Het begint allemaal heel onschuldig met een repeterende formule van de tingelende Rhodes. Met percussie, gitaarklanken en bas zwelt het geluid voorzichtig aan om open te spatten in een majestueuze stroom gitaarnoise. Om daarna met een haakse bocht naar de onschuldigste lo-fi pop te keren, met sporadisch een Beatelesk meerstemmig achtergrondkoortje. En tussen deze twee polen – noise en vrolijke pop – beweegt de cd van het deze Texanen zich steeds. De ene minuut kindvriendelijk, de andere keer toch iets minder voor de hand liggend. Constant prikkelend, maar zelden echt verrassend, nooit echt bizar, noch plat humoristisch.
Zo klinken de eenvoudige, kortere tracks 'Breathe' en 'Still See You' opgewekt, waarbij de eerste door het melodisch huppelende en de ritmisch vierkant gebeukte pianokkoorden aan Eels doet denken.
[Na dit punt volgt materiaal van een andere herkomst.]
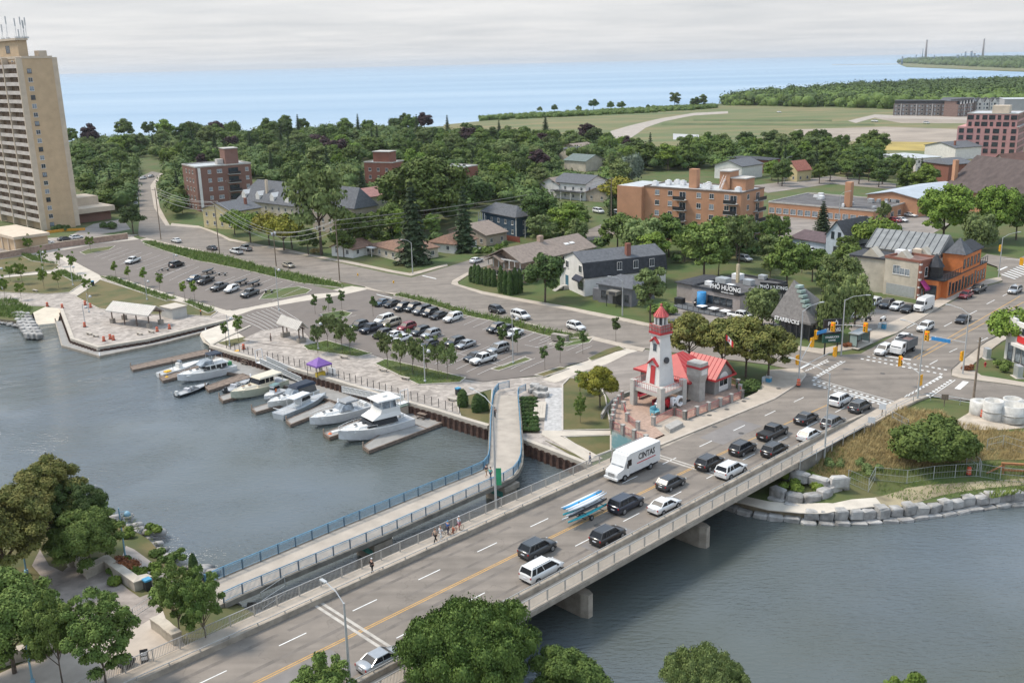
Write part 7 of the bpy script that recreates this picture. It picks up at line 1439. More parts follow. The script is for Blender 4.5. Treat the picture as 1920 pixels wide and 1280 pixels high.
  for x in (.27,.35,.43):
   for s_ in (-1,1):mb=MB();mb.tube([(X(x),s_*B*.37,zd+.5),(X(x),s_*B*.35,zd+1.5)],.06,4);mb.build('window_post',bcream,t)
  for s_ in (-1,1):mb=MB();mb.tube([(X(.11),s_*B*.38,dz(.1)),(X(.11),s_*B*.38,zd+1.5)],.05,5);mb.build('roof_post',bcream,t)
 elif kind=='cruiser':
  cab('trunk_cabin',X(.30),X(.88),B*.36,B*.24,zd,zd+.5,0,1.4,bw);cab('saloon_window',X(.16),X(.58),B*.40,B*.36,zd+.35,zd+1.05,0,.8,car_glass);cab('saloon_roof',X(.14),X(.55),B*.41,B*.39,zd+1.05,zd+1.25,0,.2,bw)
  for x in (.17,.27,.37,.47):
   for s_ in (-1,1):mb=MB();mb.tube([(X(x),s_*B*.405,zd+.3),(X(x),s_*B*.37,zd+1.1)],.09,4);mb.build('window_post',bw,t)
  cab('raised_windscreen',X(.40),X(.62),B*.36,B*.30,zd+1.2,zd+2.0,0,1.0,glass_blue);cab('canvas_top',X(.22),X(.44),B*.36,B*.34,zd+2.9,zd+3.1,.1,.2,navyc)
  for x in (.24,.42):
   for s_ in (-1,1):mb=MB();mb.tube([(X(x),s_*B*.34,zd+1.2),(X(x),s_*B*.34,zd+2.95)],.035,4);mb.build('canopy_post',white_metal,t)
  box_part(t,'green_locker',bgreen,X(.03),-.6,dz(.05),X(.03)+.9,.4,dz(.05)+.7)
 elif kind=='workboat':
  cab('cuddy',X(.42),X(.62),B*.30,B*.26,zd,zd+1.5,0,.5,balu);cab('cuddy_window',X(.425),X(.615),B*.305,B*.27,zd+.8,zd+1.35,.1,.4,car_glass);cab('hardtop',X(.25),X(.60),B*.34,B*.32,zd+1.7,zd+1.82,0,.1,bgrey)
  for x in (.27,.4):
   for s_ in (-1,1):mb=MB();mb.tube([(X(x),s_*B*.3,dz(.2)),(X(x),s_*B*.3,zd+1.7)],.045,5);mb.build('roof_post',white_metal,t)
  cab('bow_well',X(.68),X(.93),B*.26,B*.26,dz(.8)+.02,dz(.8)+.1,0,0,deckc);mb=MB();mb.tube([(X(0.02),-B*.4,dz(0)+.8),(X(0.02),B*.4,dz(0)+.8)],.05,5);mb.tube([(X(.3),-B*.42,dz(.3)+.8),(X(.02),-B*.4,dz(0)+.8),(X(.02),-B*.4,dz(0))],.04,5);mb.build('stern_rail',white_metal,t)
 elif kind=='open':
  cab('console',X(.42),X(.52),B*.22,B*.2,dz(.3),dz(.3)+1.1,0,.15,bw);cab('console_screen',X(.46),X(.52),B*.2,B*.18,dz(.3)+1.1,dz(.3)+1.5,0,.15,glass_blue);box_part(t,'yellow_cushion',yel,X(.10),-.8,dz(.1)+.05,X(.10)+1.2,.1,dz(.1)+.3);mb=MB();mb.tube([(X(.32),0,dz(.3)),(X(.32),0,dz(.3)+2)],.05,5);mb.build('rod_mast',trim_m,t)
 elif kind=='bass':
  cab('engine_cover',X(-.03),X(.05),.3,.22,dz(0)-.1,dz(0)+.7,0,.1,bw if 'green' in label else bblack);cab('console',X(.42),X(.5),.4,.3,dz(.3),dz(.3)+.6,0,.1,deckc);box_part(t,'casting_deck',deckc,X(.62),-B*.32,dz(.7)+.05,X(.85),B*.32,dz(.7)+.1);box_part(t,'seat',mat('pale_seat',(.45,.45,.47),.6,.2,4),X(.28),-.6,dz(.2),X(.36),.6,dz(.2)+.6)
  if 'green' in label:box_part(t,'green_panel',bgreen,X(.25),B*.47,F*.35,X(.6),B*.505,F*.8)
 elif kind=='rib':
  cab('cabin',X(.30),X(.62),B*.3,B*.25,zd,zd+1.5,0,.3,bgrey);cab('cabin_window',X(.31),X(.61),B*.305,B*.26,zd+.8,zd+1.3,.05,.3,car_glass);cab('cabin_roof',X(.28),X(.6),B*.32,B*.3,zd+1.5,zd+1.6,0,.1,mat('teal_roof',(.12,.2,.2),.7))
  box_part(t,'life_ring',mat('orange_ring',(.8,.18,.03),.6),X(.5),B*.3,zd+.4,X(.56),B*.33,zd+1.0)
 if kind in('fly','express','lobster','bimini','cruiser'):
  mb=MB();q=[(X(s),-(bw_(s)-.08),dz(s)+.65) for s in (.55,.7,.82,.92)]+[(h-.05,0,dz(1)+.7)]+[(X(s),bw_(s)-.08,dz(s)+.65) for s in (.92,.82,.7,.55)];mb.tube(q,.03,4)
  for x,y,z in q:mb.tube([(x,y,z-.65),(x,y,z)],.022,4)
  mb.build('bow_rail',white_metal,t)
  for s in (.62,.74):box_part(t,'deck_hatch',car_glass if kind!='lobster' else teak,X(s),-.28,dz(s)+(.54 if kind in('fly','express','cruiser','lobster','bimini') and s<.8 else .08),X(s)+.55,.28,dz(s)+(.58 if s<.8 else .12))
 return t
boat('sport_fishing_boat','largest white sport fishing boat with flybridge, outermost at the marina',(636,833),(766,797),4.9,1.95,'fly',bgrey)
boat('motor_cruiser','white express cruiser with grey canvas top, left of the largest boat',(582,803),(692,770),3.8,1.6,'express',bgrey)
boat('workboat','bare aluminium workboat with its bow toward the shore',(612,748),(522,786),3.1,1.1,'workboat',balu,balu)
boat('motor_cruiser','white cabin boat with navy canvas canopy',(503,770),(590,740),3.4,1.4,'bimini',bw)
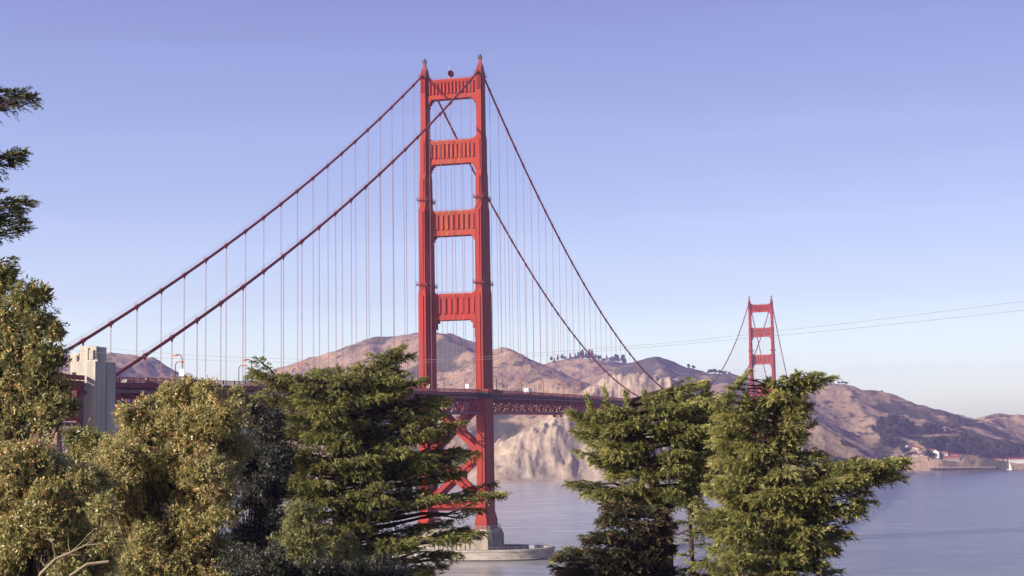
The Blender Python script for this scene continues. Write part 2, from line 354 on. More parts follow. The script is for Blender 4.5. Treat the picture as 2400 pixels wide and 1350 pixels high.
# ------------------------------------------------------------------ water (structure)
wm = bpy.data.materials.new('bay_water'); wm.use_nodes = True
def water_material():
    t = wm.node_tree; b = t.nodes['Principled BSDF']
    geo = t.nodes.new('ShaderNodeNewGeometry')
    def noise(s, d, st):
        mp = t.nodes.new('ShaderNodeMapping'); mp.inputs['Scale'].default_value = st; mp.inputs['Rotation'].default_value = (0, 0, .27); t.links.new(geo.outputs['Position'], mp.inputs[0])
        n = t.nodes.new('ShaderNodeTexNoise'); n.inputs['Scale'].default_value = s; n.inputs['Detail'].default_value = d; n.inputs['Roughness'].default_value = .6
        t.links.new(mp.outputs[0], n.inputs['Vector']); return n.outputs['Fac']
    b.inputs['Roughness'].default_value = .22; b.inputs['IOR'].default_value = 1.33
    x = t.nodes.new('ShaderNodeMix'); x.data_type = 'RGBA'; x.inputs[6].default_value = (.11,.113,.13,1); x.inputs[7].default_value = (.48,.485,.46,1)
    r = t.nodes.new('ShaderNodeMapRange'); r.inputs[1].default_value = .42; r.inputs[2].default_value = .6
    A, B = P(2165, 1125, 2350), P(1960, 1350, 640)
    ray = lambda px_, py_: CAM+(P(px_, py_, 1)-CAM)*(-CAM[2]/(P(px_, py_, 1)-CAM)[2])
    A, B = ray(2165, 1125), ray(1965, 1350); dv_ = (B-A)[:2]/np.linalg.norm((B-A)[:2]); nv = (-dv_[1], dv_[0])
    sg = 1 if np.dot(ray(1300, 1200)[:2]-A[:2], nv) > 0 else -1
    vd_ = t.nodes.new('ShaderNodeVectorMath'); vd_.operation = 'DOT_PRODUCT'; vd_.inputs[1].default_value = (sg*nv[0], sg*nv[1], 0); t.links.new(geo.outputs['Position'], vd_.inputs[0])
    ad_ = t.nodes.new('ShaderNodeMath'); ad_.operation = 'MULTIPLY_ADD'; ad_.inputs[1].default_value = 220.0; ad_.inputs[2].default_value = -float(np.dot(A[:2], nv))*sg-110
    t.links.new(noise(.006, 5, (.35, 1, 1)), ad_.inputs[0])
    a2 = t.nodes.new('ShaderNodeMath'); t.links.new(vd_.outputs['Value'], a2.inputs[0]); t.links.new(ad_.outputs[0], a2.inputs[1])
    r.inputs[1].default_value = -40; r.inputs[2].default_value = 260
    t.links.new(a2.outputs[0], r.inputs[0]); t.links.new(r.outputs[0], x.inputs[0]); rs_ = t.nodes.new('ShaderNodeMapRange'); rs_.inputs[1].default_value = .38; rs_.inputs[2].default_value = .66; rs_.inputs[3].default_value = .70; rs_.inputs[4].default_value = 1.24
    t.links.new(noise(.055, 12, (.36, 1.1, 1)), rs_.inputs[0]); sc_ = t.nodes.new('ShaderNodeVectorMath'); sc_.operation = 'SCALE'
    t.links.new(x.outputs[2], sc_.inputs[0]); t.links.new(rs_.outputs[0], sc_.inputs['Scale']); t.links.new(sc_.outputs[0], b.inputs['Base Color'])
    add = t.nodes.new('ShaderNodeMath'); add.operation = 'ADD'
    m1 = t.nodes.new('ShaderNodeMath'); m1.operation = 'MULTIPLY'; m1.inputs[1].default_value = .5
    t.links.new(noise(.22, 6, (.5, 1, 1)), m1.inputs[0]); 
    m2 = t.nodes.new('ShaderNodeMath'); m2.operation = 'MULTIPLY'; m2.inputs[1].default_value = 1.6
    t.links.new(noise(.022, 3, (.4, 1, 1)), m2.inputs[0])
    t.links.new(m1.outputs[0], add.inputs[0]); t.links.new(m2.outputs[0], add.inputs[1])
    bn = t.nodes.new('ShaderNodeBump'); bn.inputs['Strength'].default_value = 1.0; bn.inputs['Distance'].default_value = .8
    t.links.new(add.outputs[0], bn.inputs['Height']); t.links.new(bn.outputs[0], b.inputs['Normal'])
water_material()
mb = MB(); mb.add([(-4300,-1400,0),(4300,-1400,0),(4300,5600,0),(-4300,5600,0)], [(0,1,2,3)])
tag(mb.build('water', wm), kind='structure')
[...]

Terwijl de gitaarintro van de tweede dan weer niet geheel vrij is van country invloeden. De complexiteit van de postrock lijkt dan weer de basis voor 'What Used to be French': de gestapelde, haast mechanische ritmes uit het eerste deel blijven maar op het laatste nippertje gelijk lopen. Dat er daarna overgeschakeld wordt op de allersimpelste rockbeat is zelfs in dit – het tweede – nummer al geen verrassing meer. Afsluiter 'Marconi's Radio' is duidelijk openlijk humoristisch. Als een muzikale carnavalstoet trekt – over een poppy song, inclusief handgeklap – een stoet van een exotische marimba, blikken koebellen, een marcherende drum en uiteindelijk de terugkerende gitaarnoise aan de luisteraar voorbij.
Wanneer dit laatste nummer eindigt volgt nog een welgemeend applaus, waarschijnlijk van de bandleden zelf. Waarom ook niet. "Appalus voor jezelf" en eigenlijk best verdiend, maar gelukkig zonder de carnavaleske lolbroekerij die vaak aan dit zinnetje vooraf gaat.